Maknanya? Bersegera. Jika lihat tokoh mulia, bersegeralah ambil kebaikannya. ‘Download’ kebaikan itu, dan install dalam diri kita sendiri. Tak ada ruginya memperbanyak sifat baik, bukan? Bahkan, kalaupun orang sudah melakukan seribu kebaikan pastilah kebaikan itu terasa sangat kurang. Maka dia pun mencari lagi kebaikan-kebaikan yang baru dari yang terdekat maupun yang jauh.
“Adakah sama orang yang tahu dan yang tidak tahu?” QS. Az-Zumar ayat 9 mengatakan itu. Pastinya tidak sama. Apakah sama orang berilmu dan orang tidak berilmu?
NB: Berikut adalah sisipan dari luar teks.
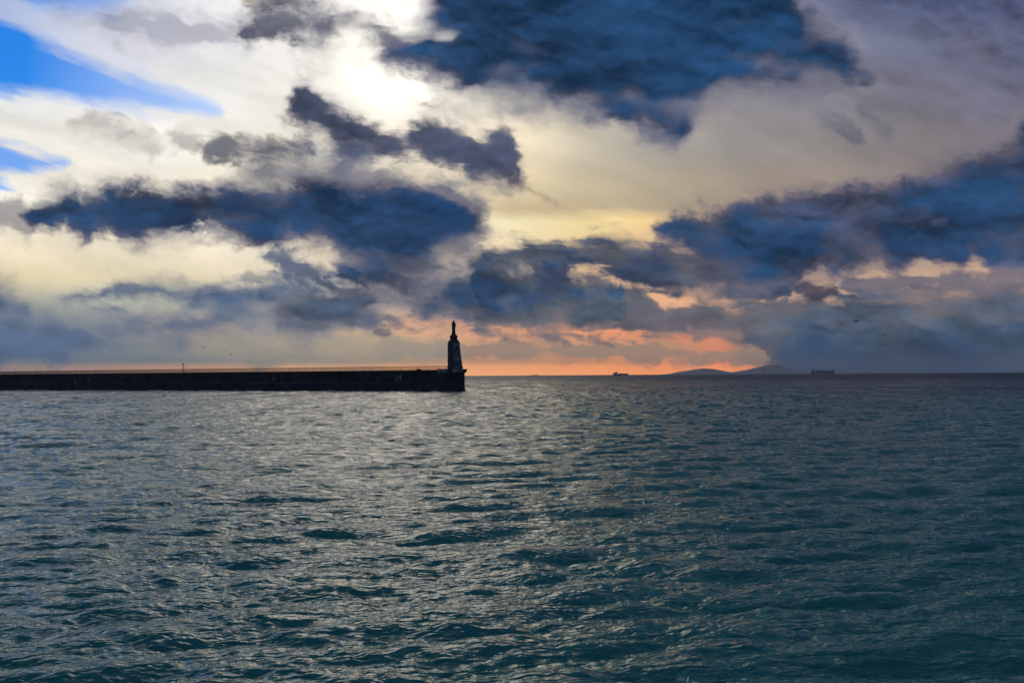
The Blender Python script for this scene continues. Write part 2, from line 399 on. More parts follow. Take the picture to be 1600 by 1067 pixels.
# -- right-hand bank
sky = cloud(sky, band([(742,404),(770,394),(820,383),(880,380),(930,377),(980,378),(1012,386),(1060,389),(1110,388),(1180,384),(1260,384)],
                      [(742,412),(800,418),(850,410),(890,410),(925,420),(960,435),(1000,440),(1040,455),(1080,460),(1110,462),(1140,470),(1168,480),(1190,478),(1222,468),(1240,462),(1248,432),(1262,420)], 6, 'flat'),
            (88,96,112), (30,64,106), 0.975, (-2, 26))
sky = cloud(sky, band([(744,410),(780,408),(820,414),(858,412),(882,420),(902,440),(914,454)], [(744,470),(770,492),(800,499),(835,499),(858,494),(884,478),(906,472),(916,462)], 8, 'scrap'),
            (92,102,118), (36,70,112), 0.95, (-2, 26))
sky = cloud(sky, band([(944,446),(958,440),(974,446)], [(944,458),(960,472),(974,462)], 5, 'tiny', warp=False), (96,108,126), (48,80,118), 0.85, (0, 10))
sky = cloud(sky, band([(1036,356),(1060,344),(1090,336),(1120,338),(1150,326),(1200,314),(1260,300),(1300,302),(1400,284),(1470,260),(1540,240),(1570,226),(1590,206),(1640,170),(1800,90),(2100,-20)],
                      [(1036,361),(1072,370),(1088,390),(1112,420),(1180,440),(1240,434),(1290,424),(1340,420),(1376,414),(1404,428),(1420,424),(1446,410),(1480,408),(1505,416),(1530,404),(1548,418),(1572,430),(1600,432),(1800,440),(2100,470)], 20, 'fibre', grow=10, openr=True),
            (150,138,136), (104,108,128), 0.45, (10, 60))
sky = cloud(sky, band([(1036,356),(1060,344),(1090,336),(1120,338),(1150,326),(1200,314),(1260,300),(1300,302),(1400,284),(1470,260),(1540,240),(1570,226),(1590,206),(1640,170),(1800,90),(2100,-20)],
                      [(1036,361),(1072,370),(1088,390),(1112,420),(1180,440),(1240,434),(1290,424),(1340,420),(1376,414),(1404,428),(1420,424),(1446,410),(1480,408),(1505,416),(1530,404),(1548,418),(1572,430),(1600,432),(1800,440),(2100,470)], 9, 'body', openr=True),
            (84,88,112), (31,67,110), 0.98, (-8, 36))
sky = cloud(sky, band([(1195,318),(1240,322),(1300,330),(1400,338),(1480,352)], [(1195,330),(1260,342),(1330,344),(1420,352),(1480,358)], 10, 'flat'), (96,92,112), (92,92,116), 0.45, (0, 20))
sky = cloud(sky, band([(1240,446),(1254,437),(1268,442),(1282,454),(1306,452)], [(1240,456),(1262,456),(1272,470),(1286,462),(1308,461)], 4, 'tiny', warp=False), (110,96,104), (62,66,90), 0.9, (0, 10))
sky = cloud(sky, band([(1322,446),(1400,436),(1500,433),(1600,430),(2100,430)], [(1322,452),(1400,453),(1450,448),(1540,448),(1575,470),(2100,480)], 6, 'flat', openr=True), (124,116,126), (90,96,118), 0.8, (0, 12))
sky = cloud(sky, band([(1300,470),(1420,468),(1540,462),(1600,460),(2100,460)], [(1300,500),(1420,498),(1600,498),(2100,498)], 7, 'flat', openr=True), (100,104,118), (78,94,118), 0.8, (0, 14))

lr, lg, lb = separate(sky)
lum = lr * 0.3 + lg * 0.6 + lb * 0.1
n_tone = noise(combine(PXw * 0.005 + PYw * 0.002, PYw * 0.012 - PXw * 0.002, 8.8), 1.2, 6.0, 0.55) - 0.5
vv = mn(mx(0.92 + n_tone * 2.4 - relief * 1.8 + n_fine * 0.18, 0.45), 1.45)
dark = smooth(lum, 0.22, 0.08) * smooth(PY, 600, 520)
sky = mixc(dark, sky, mixc(1.0, sky, combine(vv * 1.08, vv * 1.01, vv * 0.93), 'MULTIPLY'))

# the rest of the sky, behind and overhead: the same slate cloud deck with paler breaks
den = mx(dz, 0.0) + 0.16
DV = combine(dx / den, dy / den, 4.4)
n_deck = noise(DV, 0.9, 8.0, 0.58, 0.3)
deck = mixc(smooth(n_deck, 0.40, 0.66), lin((34,54,88)), lin((92,104,126)))
deck = mixc(smooth(dz, 0.10, 0.0), deck, lin((62,84,112)))
behind = smooth(dy, 0.46, 0.22)
over = smooth(dz, 0.50, 0.88)

def background(col):
    n = wt.nodes.new('ShaderNodeBackground')
    n.inputs['Strength'].default_value = BG
    f = mixc(1.0, col, (1 / BG, 1 / BG, 1 / BG), 'MULTIPLY')
    wt.links.new(f.s, n.inputs['Color'])
    return n
ms = wt.nodes.new('ShaderNodeMixShader')
E.put(ms.inputs[0], mx(mx(behind, over), E.math('LESS_THAN', dz, -0.03)))
wt.links.new(background(sky).outputs[0], ms.inputs[1])
wt.links.new(background(deck).outputs[0], ms.inputs[2])
out = wt.nodes.new('ShaderNodeOutputWorld')
wt.links.new(ms.outputs[0], out.inputs['Surface'])
world.cycles.sampling_method = 'NONE'
scene.cycles.use_adaptive_sampling = True
scene.cycles.adaptive_threshold = 0.015
scene.cycles.adaptive_min_samples = 12
# ------------------------------------------------------------------ object helpers
def tag(o, label=None, cat=None, group=None, kind=None):
    if label: o['label'] = label
    if cat: o['category'] = cat
    if group: o['group'] = group
    if kind: o['kind'] = kind
    return o

def empty(name, loc, rz=0.0, label=None, cat=None, group=None):
    o = bpy.data.objects.new(name, None)
    o.empty_display_size = 0.5
    o.location = loc
    o.rotation_euler = (0, 0, rz)
    COL.objects.link(o)
    return tag(o, label, cat, group)

def obj(name, bm, mat, parent=None, smooth=False):
    me = bpy.data.meshes.new(name)
    if isinstance(bm, bmesh.types.BMesh):
        bmesh.ops.recalc_face_normals(bm, faces=bm.faces)
        bm.to_mesh(me); bm.free()
    else:
        me.from_pydata(*bm); me.update()
    if smooth: me.polygons.foreach_set('use_smooth', [True] * len(me.polygons))
    if mat: me.materials.append(mat)
    o = bpy.data.objects.new(name, me)
    COL.objects.link(o)
    if parent: o.parent = parent
    return o

def share(name, me, parent, loc, rot=(0, 0, 0), scale=(1, 1, 1)):
    o = bpy.data.objects.new(name, me)
    COL.objects.link(o)
    o.parent = parent
    o.location = loc; o.rotation_euler = rot; o.scale = scale
    return o

def add_box(bm, x0, x1, y0, y1, z0, z1, taper=0.0):
    t = taper
    v = [bm.verts.new(p) for p in ((x0, y0, z0), (x1, y0, z0), (x1, y1, z0), (x0, y1, z0),
                                   (x0 + t, y0 + t, z1), (x1 - t, y0 + t, z1), (x1 - t, y1 - t, z1), (x0 + t, y1 - t, z1))]
    for f in ((0, 3, 2, 1), (4, 5, 6, 7), (0, 1, 5, 4), (1, 2, 6, 5), (2, 3, 7, 6), (3, 0, 4, 7)):
        bm.faces.new([v[i] for i in f])
    return v

def box(x0, x1, y0, y1, z0, z1, taper=0.0, bevel=0.0):
    bm = bmesh.new()
    add_box(bm, x0, x1, y0, y1, z0, z1, taper)
    if bevel: bmesh.ops.bevel(bm, geom=bm.edges[:], offset=bevel, segments=1, affect='EDGES')
    return bm

def add_tube(bm, p, q, r0, r1=None, n=8):
    r1 = r0 if r1 is None else r1
    p, q = Vector(p), Vector(q)
    d = (q - p).normalized()
    a = d.orthogonal().normalized(); b = d.cross(a)
    R = []
    for c, r in ((p, r0), (q, r1)):
        R.append([bm.verts.new(c + (a * math.cos(2 * math.pi * i / n) + b * math.sin(2 * math.pi * i / n)) * r) for i in range(n)])
    for i in range(n):
        bm.faces.new((R[0][i], R[0][(i + 1) % n], R[1][(i + 1) % n], R[1][i]))
    bm.faces.new(R[0][::-1]); bm.faces.new(R[1])

def add_prism(bm, prof, y0, y1):
    """x-z outline pushed along y"""
    A = [bm.verts.new((x, y0, z)) for x, z in prof]
    B = [bm.verts.new((x, y1, z)) for x, z in prof]
    n = len(prof)
    bm.faces.new(A); bm.faces.new(B[::-1])
    for i in range(n): bm.faces.new((A[i], A[(i + 1) % n], B[(i + 1) % n], B[i]))

def add_loft(bm, rings, cap=True):
    R = [[bm.verts.new(p) for p in r] for r in rings]
    n = len(R[0])
    for a, b in zip(R, R[1:]):
        for i in range(n): bm.faces.new((a[i], a[(i + 1) % n], b[(i + 1) % n], b[i]))
    if cap: bm.faces.new(R[0][::-1]); bm.faces.new(R[-1])

# ------------------------------------------------------------------ materials
def material(name):
    m = bpy.data.materials.new(name); m.use_nodes = True
    nt = m.node_tree; E.nt = nt
    return m, nt, nt.nodes['Principled BSDF']

def stone(name, c0, c1, scale, rough=0.85, bump=0.3, streak=True):
    m, nt, b = material(name)
    g = nt.nodes.new('ShaderNodeTexCoord')
    P = E(g.outputs['Object'])
    x, y, z = separate(P)
    n1 = noise(P, scale, 6.0, 0.6)
    n2 = noise(combine(x * 1.0, y * 1.0, z * 0.18), scale * 1.8, 5.0, 0.6) if streak else noise(P, scale * 3, 4.0)
    col = mixc(smooth(n1 * 0.6 + n2 * 0.4, 0.38, 0.62), c0, c1)
    nt.links.new(col.s, b.inputs['Base Color'])
    b.inputs['Roughness'].default_value = rough
    bp = nt.nodes.new('ShaderNodeBump')
    bp.inputs['Strength'].default_value = bump
    bp.inputs['Distance'].default_value = 0.05
    E.put(bp.inputs['Height'], noise(P, scale * 5, 6.0, 0.65))
    nt.links.new(bp.outputs[0], b.inputs['Normal'])
    return m

def plain(name, col, rough=0.5, metal=0.0, var=0.25, scale=2.0):
    m, nt, b = material(name)
    g = nt.nodes.new('ShaderNodeTexCoord')
    n1 = noise(E(g.outputs['Object']), scale, 5.0, 0.6)
    c = mixc(n1, tuple(v * (1 - var) for v in col), tuple(min(1, v * (1 + var)) for v in col))
    nt.links.new(c.s, b.inputs['Base Color'])
    b.inputs['Roughness'].default_value = rough
    b.inputs['Metallic'].default_value = metal
    return m

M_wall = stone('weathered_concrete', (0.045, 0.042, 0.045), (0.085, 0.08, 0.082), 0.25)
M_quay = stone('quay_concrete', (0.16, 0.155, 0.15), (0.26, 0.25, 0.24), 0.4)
M_wet = stone('wet_weed_stone', (0.015, 0.018, 0.016), (0.04, 0.042, 0.038), 0.5, 0.45)
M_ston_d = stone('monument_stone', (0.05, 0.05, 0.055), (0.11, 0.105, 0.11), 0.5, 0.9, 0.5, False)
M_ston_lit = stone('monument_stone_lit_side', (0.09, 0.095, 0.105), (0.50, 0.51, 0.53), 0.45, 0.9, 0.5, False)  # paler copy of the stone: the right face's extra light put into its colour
M_core = stone('monument_mortar', (0.07, 0.07, 0.075), (0.13, 0.125, 0.12), 0.8, 0.95, 0.4, False)
M_bronze = plain('dark_statue_stone', (0.06, 0.055, 0.05), 0.7, 0.0, 0.3, 1.2)
M_rail = plain('rusty_iron', (0.14, 0.085, 0.075), 0.7, 0.0, 0.35, 0.6)
M_block = stone('pale_block', (0.30, 0.33, 0.37), (0.45, 0.48, 0.52), 0.9, 0.85, 0.3)
M_door = plain('pale_blue_paint', (0.42, 0.52, 0.60), 0.5)
M_grey = plain('grey_paint', (0.32, 0.33, 0.36), 0.55)
M_dark = plain('dark_paint', (0.05, 0.05, 0.055), 0.5)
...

Pasti beda. Kedudukannya di hati orang sudah pasti berbeda. Orang terkenang dan merasa beruntung berteman dengan orang yang berilmu.
Orang yang berilmu itu jika bertambah lagi hikmah dalam dirinya, itu lebih dahsyat lagi. Ilmunya makin tinggi, tapi hatinya makin arif. Keilmuan dan kearifan jika menyatu dalam satu orang akan melahirkan gelombang kemaslahatan. “Tidak semua mata bisa melihat alam gaib,” kata Kiai Nasaruddin Umar, tadi pagi. Mata wali, lanjutnya, “sensitif, bisa lihat sesuatu secara transparan, apa hakekat di balik yang nyata.”
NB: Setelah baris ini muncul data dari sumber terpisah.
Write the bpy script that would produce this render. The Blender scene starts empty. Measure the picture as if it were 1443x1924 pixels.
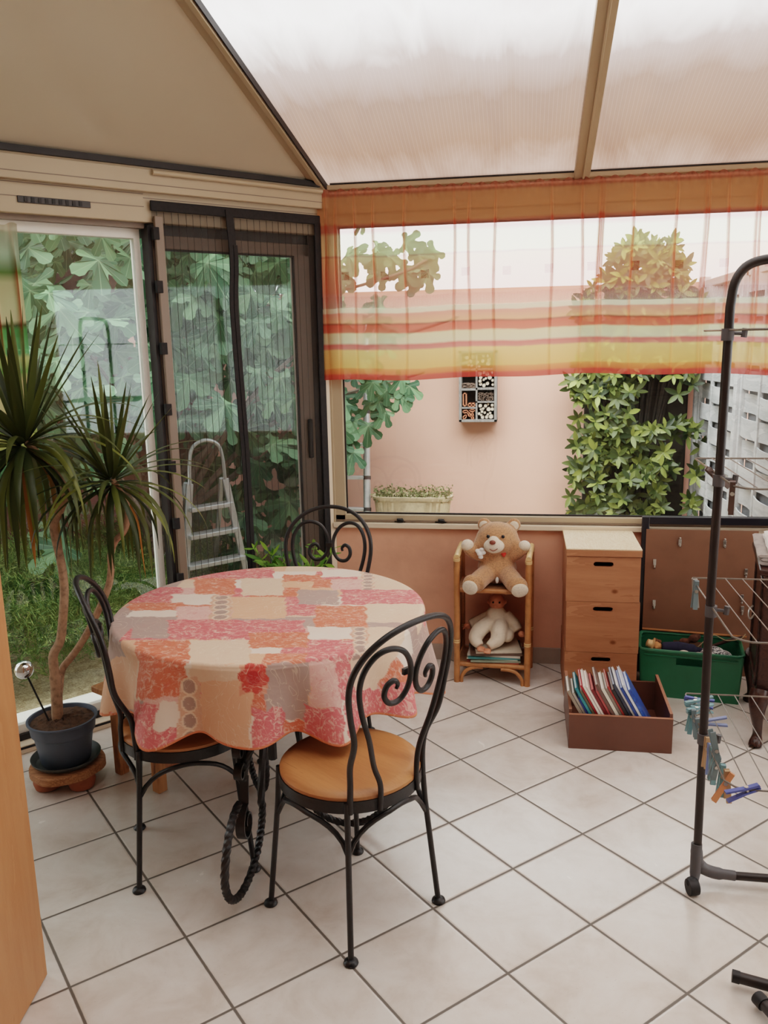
import bpy, bmesh, math, random
import numpy as np
from mathutils import Vector, Matrix, Euler
random.seed(7)
scene = bpy.context.scene
COL = scene.collection
PI = math.pi
R = math.radians

# ------------------------------------------------------------------ scene helpers
ORG = {}

def tag(o, label=None, cat=None, group=None, kind=None):
    if label: o['label'] = label
    if cat: o['category'] = cat
    if group: o['group'] = group
    if kind: o['kind'] = kind
    return o

def thing(name, label, cat, loc=(0, 0, 0), rotz=0.0, group=None, kind=None):
    o = bpy.data.objects.new(name, None)
    o.empty_display_size = 0.05
    COL.objects.link(o)
    o.location = loc
    o.rotation_euler = (0, 0, rotz)
    ORG[o.name] = Vector(loc)
    return tag(o, label, cat, group, kind)

def copy_tree(o, parent=None):
    c = o.copy()
    COL.objects.link(c)
    if parent is not None:
        c.parent = parent
    for ch in list(o.children):
        copy_tree(ch, c)
    return c

class MB:
    """collects geometry for one mesh"""
    def __init__(self):
        self.v = []; self.f = []; self.uv = []; self.col = []
    def add(self, vs, fs):
        b = len(self.v)
        self.v += [tuple(p) for p in vs]
        self.f += [tuple(b + i for i in f) for f in fs]
        return self
    def box(self, x0, y0, z0, x1, y1, z1):
        return self.obox(((x0+x1)/2, (y0+y1)/2, (z0+z1)/2), (abs(x1-x0)/2, 0, 0), (0, abs(y1-y0)/2, 0), (0, 0, abs(z1-z0)/2))
    def obox(self, c, a, b, d):
        c, a, b, d = Vector(c), Vector(a), Vector(b), Vector(d)
        if a.cross(b).dot(d) < 0: a = -a
        vs = [c + sx*a + sy*b + sz*d for sz in (-1, 1) for sx, sy in ((-1, -1), (1, -1), (1, 1), (-1, 1))]
        return self.add(vs, [(0, 3, 2, 1), (4, 5, 6, 7), (0, 1, 5, 4), (1, 2, 6, 5), (2, 3, 7, 6), (3, 0, 4, 7)])
    def bar(self, p, q, w, h, up=(0, 0, 1)):
        p, q = Vector(p), Vector(q); d = q - p
        s = d.cross(Vector(up))
        if s.length < 1e-6: s = d.cross(Vector((1, 0, 0)))
        s.normalize(); u = s.cross(d).normalized()
        return self.obox((p+q)/2, d/2, s*w/2, u*h/2)
    def tube(self, pts, r, n=8, closed=False, flat=None, twist=0.0):
        pts = [Vector(p) for p in pts]; N = len(pts)
        rs = r if isinstance(r, (list, tuple)) else [r]*N
        T = []
        for i in range(N):
            a = pts[(i-1) % N] if (closed or i > 0) else pts[i]
            b = pts[(i+1) % N] if (closed or i < N-1) else pts[i]
            t = b - a
            T.append(t.normalized() if t.length > 1e-9 else Vector((0, 0, 1)))
        ref = Vector((0, 0, 1)) if abs(T[0].z) < .9 else Vector((1, 0, 0))
        nrm = (ref - ref.dot(T[0])*T[0]).normalized()
        vs = []
        for i in range(N):
            nrm = nrm - nrm.dot(T[i])*T[i]
            if nrm.length < 1e-6: nrm = T[i].orthogonal()
            nrm.normalize(); bn = T[i].cross(nrm)
            for k in range(n):
                a = 2*PI*k/n + twist*i
                ca, sa = math.cos(a), math.sin(a)
                vs.append(pts[i] + rs[i]*(nrm*ca + bn*sa))
        fs = []
        M_ = N if closed else N-1
        for i in range(M_):
            j = (i+1) % N
            for k in range(n):
                l = (k+1) % n
                fs.append((i*n+k, i*n+l, j*n+l, j*n+k))
        if not closed:
            fs.append(tuple(range(n-1, -1, -1)))
            fs.append(tuple((N-1)*n + k for k in range(n)))
        return self.add(vs, fs)
    def strip(self, pts, width_vec, thick):
        """flat bar bent along pts; width along width_vec (constant)"""
        pts = [Vector(p) for p in pts]; w = Vector(width_vec)/2; N = len(pts); vs = []
        for i in range(N):
            t = (pts[min(i+1, N-1)] - pts[max(i-1, 0)]).normalized()
            u = t.cross(w.normalized())*thick/2
            vs += [pts[i]-w-u, pts[i]+w-u, pts[i]+w+u, pts[i]-w+u]
        fs = []
        for i in range(N-1):
            for k in range(4):
                l = (k+1) % 4
                fs.append((i*4+k, i*4+l, (i+1)*4+l, (i+1)*4+k))
        fs += [(3, 2, 1, 0), tuple((N-1)*4+k for k in range(4))]
        return self.add(vs, fs)
    def lathe(self, prof, c=(0, 0, 0), n=32, mat=None):
        vs = []; c = Vector(c)
        for (r, z) in prof:
            for k in range(n):
                a = 2*PI*k/n
                p = Vector((max(r, 1e-5)*math.cos(a), max(r, 1e-5)*math.sin(a), z))
                vs.append(c + (mat @ p if mat else p))
        fs = []
        for i in range(len(prof)-1):
            for k in range(n):
                l = (k+1) % n
                fs.append((i*n+k, i*n+l, (i+1)*n+l, (i+1)*n+k))
        fs.append(tuple(range(n-1, -1, -1)))
        fs.append(tuple((len(prof)-1)*n + k for k in range(n)))
        return self.add(vs, fs)
    def ell(self, c, r, rot=None, nu=20, nv=12):
        if not isinstance(r, (list, tuple)): r = (r, r, r)
        c = Vector(c); vs = []
        for i in range(nv+1):
            ph = PI*i/nv
            for k in range(nu):
                a = 2*PI*k/nu
                s = max(math.sin(ph), 1e-4)
                p = Vector((r[0]*s*math.cos(a), r[1]*s*math.sin(a), -r[2]*math.cos(ph)))
                vs.append(c + (rot @ p if rot else p))
        fs = []
        for i in range(nv):
            for k in range(nu):
                l = (k+1) % nu
                fs.append((i*nu+k, i*nu+l, (i+1)*nu+l, (i+1)*nu+k))
        return self.add(vs, fs)
    def prism(self, poly, vec):
        """poly: list of 3-D points (counter-clockwise seen from the tip of vec)"""
        poly = [Vector(p) for p in poly]; vec = Vector(vec); n = len(poly)
        vs = poly + [p + vec for p in poly]
        fs = [tuple(range(n-1, -1, -1)), tuple(range(n, 2*n))]
        for k in range(n):
            l = (k+1) % n
            fs.append((k, l, n+l, n+k))
        return self.add(vs, fs)
    def grid(self, rows, closed=False):
        m = len(rows[0]); vs = [p for row in rows for p in row]; fs = []
        for i in range(len(rows)-1):
            for k in range(m if closed else m-1):
                l = (k+1) % m
                fs.append((i*m+k, i*m+l, (i+1)*m+l, (i+1)*m+k))
        return self.add(vs, fs)
    def build(self, name, mat, parent=None, world=True, bevel=0.0, smooth=True, angle=40, vcol=None, uvs=None, kind=None, base=True):
        me = bpy.data.meshes.new(name)
        V_ = np.array(self.v, dtype=float)
        if parent is not None:
            org = ORG.get(parent.name, Vector((0, 0, 0))) if world else Vector((0, 0, 0))
        else:
            lo, hi = V_.min(0), V_.max(0)
            org = Vector(((lo[0]+hi[0])/2, (lo[1]+hi[1])/2, lo[2])) if base else Vector((0, 0, 0))
        V_ = V_ - np.array(org)
        me.from_pydata(V_.tolist(), [], self.f)
        me.update()
        if smooth:
            me.polygons.foreach_set('use_smooth', [True]*len(me.polygons))
            me.set_sharp_from_angle(angle=R(angle))
        if uvs is not None:
            lay = me.uv_layers.new(name='UVMap')
            li = np.empty(len(me.loops), dtype=np.int32); me.loops.foreach_get('vertex_index', li)
            lay.data.foreach_set('uv', np.array(uvs, dtype=np.float32)[li].ravel())
        if vcol is not None:
            at = me.color_attributes.new('Col', 'FLOAT_COLOR', 'POINT')
            c = np.ones((len(self.v), 4), dtype=np.float32); vc = np.array(vcol, dtype=np.float32); c[:, :vc.shape[1]] = vc
            at.data.foreach_set('color', c.ravel())
        if mat is not None:
            me.materials.append(mat)
        o = bpy.data.objects.new(name, me)
        COL.objects.link(o)
        if parent is not None:
            o.parent = parent
            ORG[o.name] = ORG.get(parent.name, Vector((0, 0, 0)))
        else:
            o.location = org
            ORG[o.name] = Vector(org)
        if bevel > 0:
            b = o.modifiers.new('bevel', 'BEVEL'); b.width = bevel; b.segments = 2; b.limit_method = 'ANGLE'; b.angle_limit = R(40)
        if kind: o['kind'] = kind
        return o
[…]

Orang berilmu dan arif itu adalah orang yang menggunakan organ tubuhnya untuk mengabdi. Matanya, mulutnya, tangannya, dan semuanya bergerak untuk pengabdian. Organ-organ yang paling sering buat dosa itulah yang kemudian sering dibasuh dalam wudhu. “Semua organ tubuh yang dibasuh wudhu,” lanjut Kiai Nasaruddin, “itu yang sering berbuat dosa.” Air yang kena pada organ itu akan menghapus dosa-dosa yang dilakukan oleh organ-organ tersebut.
Singkatnya, “lain kepintaran, lain kearifan.” Tapi, bagaimana kalau kita gabungkan saja: pintar dan arif dalam satu tarikan nafas. Tidak semua orang bisa, tapi sebagian orang yang kita kenal bisa menggabungkan keduanya. Perlu ada latihan bagaimana mengembangkan pengetahuan berbasis olah pikir yang melahirkan ilmu dan olah batin yang melahirkan ma’arifah.
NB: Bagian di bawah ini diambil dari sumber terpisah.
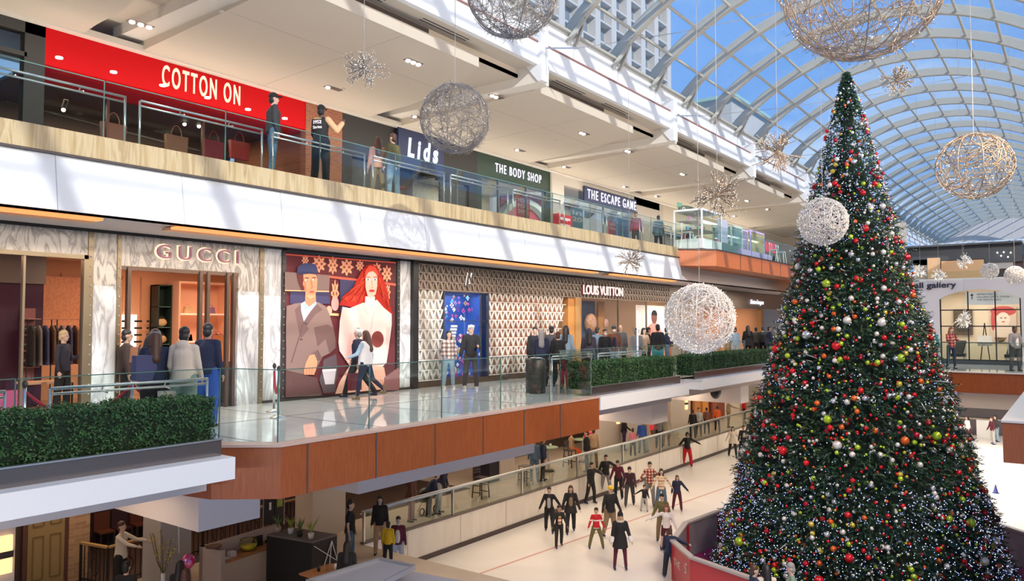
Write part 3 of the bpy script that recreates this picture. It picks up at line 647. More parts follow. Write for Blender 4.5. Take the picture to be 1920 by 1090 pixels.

Ketika melihat orang mulia, maka mari kita ambil keteladanan darinya. Kemuliaan tiap orang sangat mungkin bertingkat-tingkat, begitu juga kedalaman dan keteladanannya. Kadang kita bisa ambil hikmah dari orang yang terlihat biasa-biasa saja, penampilannya tidak mewah, tapi dia memiliki sesuatu yang kita butuhkan untuk menjalani kehidupan. Lain waktu, kita juga akan dapat hikmah dari orang yang terlihat luar biasa, dan memang memancarkan energi kecemerlangan yang sangat kita butuhkan untuk menggerakkan organ-organ tubuh demi kemaslahatan.
Sejak ada media sosial, orang senang berbagi sesuatu yang dia pikirkan, dia rasakan, dia niatkan, dan dia inginkan. Tapi kadang orang tidak bijaksana dalam berbagi itu, karena semua hal mau dibagi, padahal tidak semua hal harus dibagi. Dan, tidak semua tempat juga harus mendapatkan porsi untuk dibagi. “Setiap tempat ada kalimatnya, dan setiap kalimat ada tempatnya,” kata bijak bestari.
Menjadi pintar dan bijaksana–di zaman seperti sekarang–memang tidak mudah. Butuh kebesaran hati dan kedalaman jiwa yang dibalut dengan ketinggian ilmu. Semakin berilmu idealnya seseorang semakin tinggi ketaatannya, seperti motto Forum Kajian Insani, organisasi mahasiswa yang pernah saya ikuti: “Setinggi ilmu sedalam taat.” Ada betulnya motto itu. Setinggi ilmu kita harusnya sedalam juga ketaatan kita kepada-Nya.
Agar memiliki ketinggian ilmu dan kedalaman taat maka kita harus belajar dari orang-orang mulia di sekitar kita. Pelajari bagaimana caranya berpikir, bagaimana caranya bertindak, dan bagaimana caranya menghadapi situasi-situasi sulit. Ada kebaikan, ambil. Jika ada kekurangan, isilah dan fokuslah untuk memperkuat kebaikan.